___ PROVIDED MATERIAL ___

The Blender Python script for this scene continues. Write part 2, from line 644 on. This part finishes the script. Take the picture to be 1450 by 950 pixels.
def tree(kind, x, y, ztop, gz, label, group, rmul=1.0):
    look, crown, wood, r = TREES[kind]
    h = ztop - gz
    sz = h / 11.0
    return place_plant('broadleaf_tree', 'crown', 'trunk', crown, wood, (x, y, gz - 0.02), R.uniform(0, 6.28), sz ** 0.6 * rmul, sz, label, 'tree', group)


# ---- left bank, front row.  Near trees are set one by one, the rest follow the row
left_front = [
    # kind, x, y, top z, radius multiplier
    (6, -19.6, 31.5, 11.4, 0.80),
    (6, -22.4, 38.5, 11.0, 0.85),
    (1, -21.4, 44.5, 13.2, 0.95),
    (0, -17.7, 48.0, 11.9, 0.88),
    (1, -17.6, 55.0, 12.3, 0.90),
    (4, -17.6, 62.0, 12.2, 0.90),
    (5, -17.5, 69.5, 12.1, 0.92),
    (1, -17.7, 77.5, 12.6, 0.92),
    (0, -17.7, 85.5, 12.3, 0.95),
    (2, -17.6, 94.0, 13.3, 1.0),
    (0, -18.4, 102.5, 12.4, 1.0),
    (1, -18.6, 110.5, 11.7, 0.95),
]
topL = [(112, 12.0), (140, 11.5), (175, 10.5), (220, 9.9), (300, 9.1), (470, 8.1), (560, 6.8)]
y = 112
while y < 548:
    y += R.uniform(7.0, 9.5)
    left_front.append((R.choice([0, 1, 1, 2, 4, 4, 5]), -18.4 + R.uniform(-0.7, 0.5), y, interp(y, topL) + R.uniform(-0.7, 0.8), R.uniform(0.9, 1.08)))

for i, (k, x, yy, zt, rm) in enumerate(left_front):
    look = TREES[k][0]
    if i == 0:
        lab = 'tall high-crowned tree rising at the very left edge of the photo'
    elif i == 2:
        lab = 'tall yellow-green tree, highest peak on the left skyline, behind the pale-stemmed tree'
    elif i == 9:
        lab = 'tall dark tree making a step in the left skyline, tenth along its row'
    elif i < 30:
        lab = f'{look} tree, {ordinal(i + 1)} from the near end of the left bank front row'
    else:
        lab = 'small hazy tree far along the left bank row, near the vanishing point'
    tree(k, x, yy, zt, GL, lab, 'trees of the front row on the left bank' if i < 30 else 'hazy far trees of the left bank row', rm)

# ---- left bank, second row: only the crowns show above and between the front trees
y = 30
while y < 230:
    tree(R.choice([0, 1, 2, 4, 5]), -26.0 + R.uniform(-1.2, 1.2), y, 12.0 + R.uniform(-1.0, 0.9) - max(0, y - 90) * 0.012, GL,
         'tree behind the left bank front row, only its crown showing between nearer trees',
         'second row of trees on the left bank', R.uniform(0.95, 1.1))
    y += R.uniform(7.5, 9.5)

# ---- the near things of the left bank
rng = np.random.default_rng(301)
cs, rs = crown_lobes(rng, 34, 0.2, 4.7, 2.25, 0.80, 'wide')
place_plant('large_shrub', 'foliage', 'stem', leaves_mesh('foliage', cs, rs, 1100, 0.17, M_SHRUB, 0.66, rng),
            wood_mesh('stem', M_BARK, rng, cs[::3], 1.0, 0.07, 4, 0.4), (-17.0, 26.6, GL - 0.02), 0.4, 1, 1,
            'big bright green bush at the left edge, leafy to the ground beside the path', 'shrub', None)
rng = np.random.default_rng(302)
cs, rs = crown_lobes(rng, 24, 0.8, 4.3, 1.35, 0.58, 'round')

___

What is needed is an exact copy of the lines from the start of the listing through the line where "label, 'tree', group)" sits, please, both end lines included and nothing more.

The Blender Python script for this scene continues. Write part 2, from line 644 on. This part finishes the script. Take the picture to be 1450 by 950 pixels.
def tree(kind, x, y, ztop, gz, label, group, rmul=1.0):
    look, crown, wood, r = TREES[kind]
    h = ztop - gz
    sz = h / 11.0
    return place_plant('broadleaf_tree', 'crown', 'trunk', crown, wood, (x, y, gz - 0.02), R.uniform(0, 6.28), sz ** 0.6 * rmul, sz, label, 'tree', group)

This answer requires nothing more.